** START OF Available data **

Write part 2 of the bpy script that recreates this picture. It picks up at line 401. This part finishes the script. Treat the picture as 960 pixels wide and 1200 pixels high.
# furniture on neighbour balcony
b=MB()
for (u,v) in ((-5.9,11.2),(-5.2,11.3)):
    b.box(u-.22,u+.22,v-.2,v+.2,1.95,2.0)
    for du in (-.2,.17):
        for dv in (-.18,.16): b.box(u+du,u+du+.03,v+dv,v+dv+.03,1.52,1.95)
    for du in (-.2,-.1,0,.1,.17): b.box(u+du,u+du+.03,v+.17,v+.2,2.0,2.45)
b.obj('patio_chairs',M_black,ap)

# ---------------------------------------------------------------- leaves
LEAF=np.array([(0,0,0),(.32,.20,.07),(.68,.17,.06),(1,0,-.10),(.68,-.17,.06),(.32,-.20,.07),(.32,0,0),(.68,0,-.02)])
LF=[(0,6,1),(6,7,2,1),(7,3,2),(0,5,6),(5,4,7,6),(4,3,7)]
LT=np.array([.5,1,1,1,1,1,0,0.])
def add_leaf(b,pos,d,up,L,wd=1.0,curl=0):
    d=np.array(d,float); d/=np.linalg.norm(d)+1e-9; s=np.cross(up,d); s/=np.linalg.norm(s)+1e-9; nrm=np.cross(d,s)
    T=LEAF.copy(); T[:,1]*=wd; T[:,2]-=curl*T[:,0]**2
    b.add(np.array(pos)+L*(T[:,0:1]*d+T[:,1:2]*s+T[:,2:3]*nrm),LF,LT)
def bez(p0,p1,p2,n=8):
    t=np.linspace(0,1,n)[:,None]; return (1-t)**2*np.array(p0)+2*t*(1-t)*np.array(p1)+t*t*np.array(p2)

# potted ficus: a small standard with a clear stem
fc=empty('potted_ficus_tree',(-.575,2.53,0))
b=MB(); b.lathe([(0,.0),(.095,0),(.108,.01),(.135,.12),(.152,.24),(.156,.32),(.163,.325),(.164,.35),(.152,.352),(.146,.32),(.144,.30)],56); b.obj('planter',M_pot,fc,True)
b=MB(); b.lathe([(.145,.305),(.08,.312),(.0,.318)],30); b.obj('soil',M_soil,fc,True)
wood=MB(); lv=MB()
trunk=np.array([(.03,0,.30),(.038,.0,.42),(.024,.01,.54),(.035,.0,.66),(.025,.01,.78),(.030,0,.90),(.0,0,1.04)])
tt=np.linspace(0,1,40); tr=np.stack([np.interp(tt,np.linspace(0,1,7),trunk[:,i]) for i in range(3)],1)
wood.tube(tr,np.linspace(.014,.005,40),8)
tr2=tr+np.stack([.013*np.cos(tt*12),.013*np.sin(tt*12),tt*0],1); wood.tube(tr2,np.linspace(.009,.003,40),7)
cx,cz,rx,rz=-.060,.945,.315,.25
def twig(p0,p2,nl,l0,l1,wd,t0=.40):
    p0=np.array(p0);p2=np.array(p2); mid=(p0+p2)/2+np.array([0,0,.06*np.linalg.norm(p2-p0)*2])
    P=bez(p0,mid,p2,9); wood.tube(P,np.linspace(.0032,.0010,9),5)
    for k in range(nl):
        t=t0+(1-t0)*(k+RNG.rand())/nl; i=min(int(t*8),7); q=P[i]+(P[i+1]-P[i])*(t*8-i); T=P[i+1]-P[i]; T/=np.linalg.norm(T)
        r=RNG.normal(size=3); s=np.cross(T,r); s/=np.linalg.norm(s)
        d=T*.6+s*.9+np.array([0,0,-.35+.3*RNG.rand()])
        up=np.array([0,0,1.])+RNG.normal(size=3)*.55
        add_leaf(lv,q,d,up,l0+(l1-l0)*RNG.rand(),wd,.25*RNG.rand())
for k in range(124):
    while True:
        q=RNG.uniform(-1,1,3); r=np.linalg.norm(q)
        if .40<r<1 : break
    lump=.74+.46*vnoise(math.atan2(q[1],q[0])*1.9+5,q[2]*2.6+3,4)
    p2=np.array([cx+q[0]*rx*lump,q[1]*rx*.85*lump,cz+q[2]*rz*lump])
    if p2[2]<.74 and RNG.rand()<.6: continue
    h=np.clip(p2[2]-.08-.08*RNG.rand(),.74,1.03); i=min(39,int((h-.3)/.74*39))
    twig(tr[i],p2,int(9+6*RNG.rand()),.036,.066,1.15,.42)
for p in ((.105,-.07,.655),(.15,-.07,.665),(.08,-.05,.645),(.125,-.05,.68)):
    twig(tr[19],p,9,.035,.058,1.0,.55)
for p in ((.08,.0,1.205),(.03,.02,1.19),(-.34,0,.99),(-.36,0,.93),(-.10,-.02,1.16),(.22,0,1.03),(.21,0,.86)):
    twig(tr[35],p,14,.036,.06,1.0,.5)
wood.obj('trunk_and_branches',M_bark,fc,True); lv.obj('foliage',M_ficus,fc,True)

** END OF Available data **

> _What is asked_
Reprint the data above from the opening line to the line holding "b.obj('patio_chairs',M_black,ap)", inclusive, and nothing else.

> _Reply to the exercise_
Write part 2 of the bpy script that recreates this picture. It picks up at line 401. This part finishes the script. Treat the picture as 960 pixels wide and 1200 pixels high.
# furniture on neighbour balcony
b=MB()
for (u,v) in ((-5.9,11.2),(-5.2,11.3)):
    b.box(u-.22,u+.22,v-.2,v+.2,1.95,2.0)
    for du in (-.2,.17):
        for dv in (-.18,.16): b.box(u+du,u+du+.03,v+dv,v+dv+.03,1.52,1.95)
    for du in (-.2,-.1,0,.1,.17): b.box(u+du,u+du+.03,v+.17,v+.2,2.0,2.45)
b.obj('patio_chairs',M_black,ap)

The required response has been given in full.